Portraits of Marcel Duchamp in Drag as Rrose Selavy, ca. 1920s

When Man Ray moved to Paris, he was greeted by his friend and artistic compatriot Marcel Duchamp, who introduced him to members of the Dada circle of writers and artists. The two men had collaborated in a number of creative endeavors in New York, including the creation of a female alter-ego for Duchamp named Rrose Sélavy (a pun on the French pronunciation Eros, c'est la vie “Sex, that’s life”). Man Ray photographed Duchamp several times as Rrose Sélavy.





Just before he bid adieu to his work as an artist, Duchamp spent a limited yet fruitful portion of his career embodying a female persona he crafted for himself, who went by the name of Rrose Sélavy. While Duchamp adopted this female alter ego on a personal level, it wasn’t long before she began appearing by title and by face in the artist’s work.

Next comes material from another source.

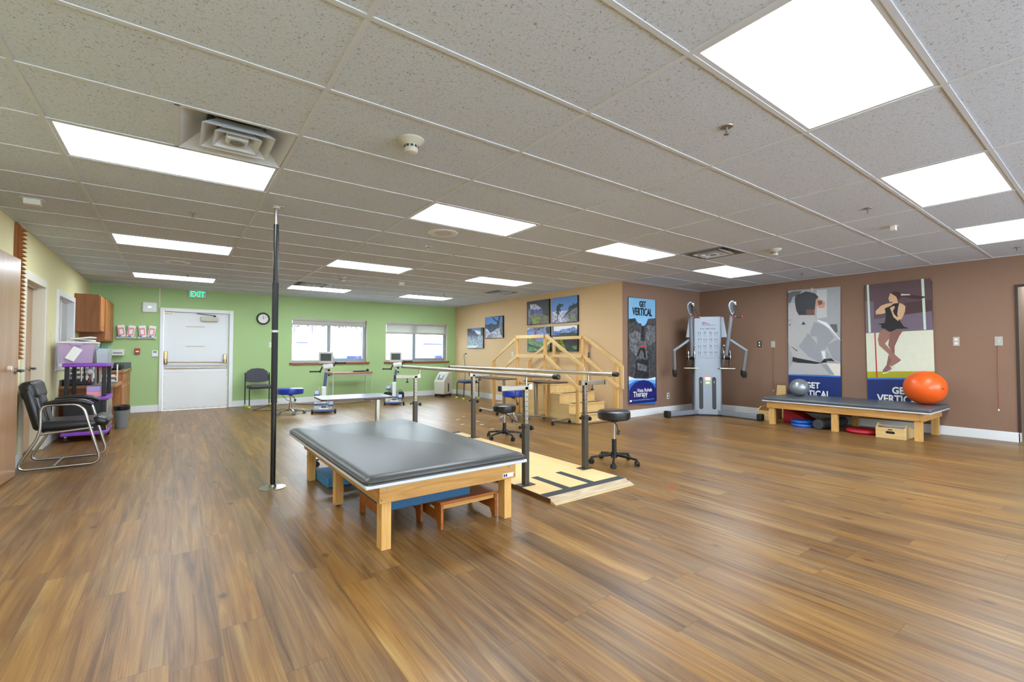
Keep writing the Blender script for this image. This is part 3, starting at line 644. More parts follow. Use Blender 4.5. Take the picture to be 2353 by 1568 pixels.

In choosing Man Ray to take a portraits of Rrose Sélavy, Duchamp co-opted the most adept photographer of glamour on behalf of the 20th century’s most celebrated conceptual art. Man Ray gives Rrose the lighting, the sultry look, that made him so in demand in magazines such as Vogue. In a series of photographs in 1921 and later in the mid-1920s, his camera searches for Rrose in Marcel Duchamp, and eventually finds her.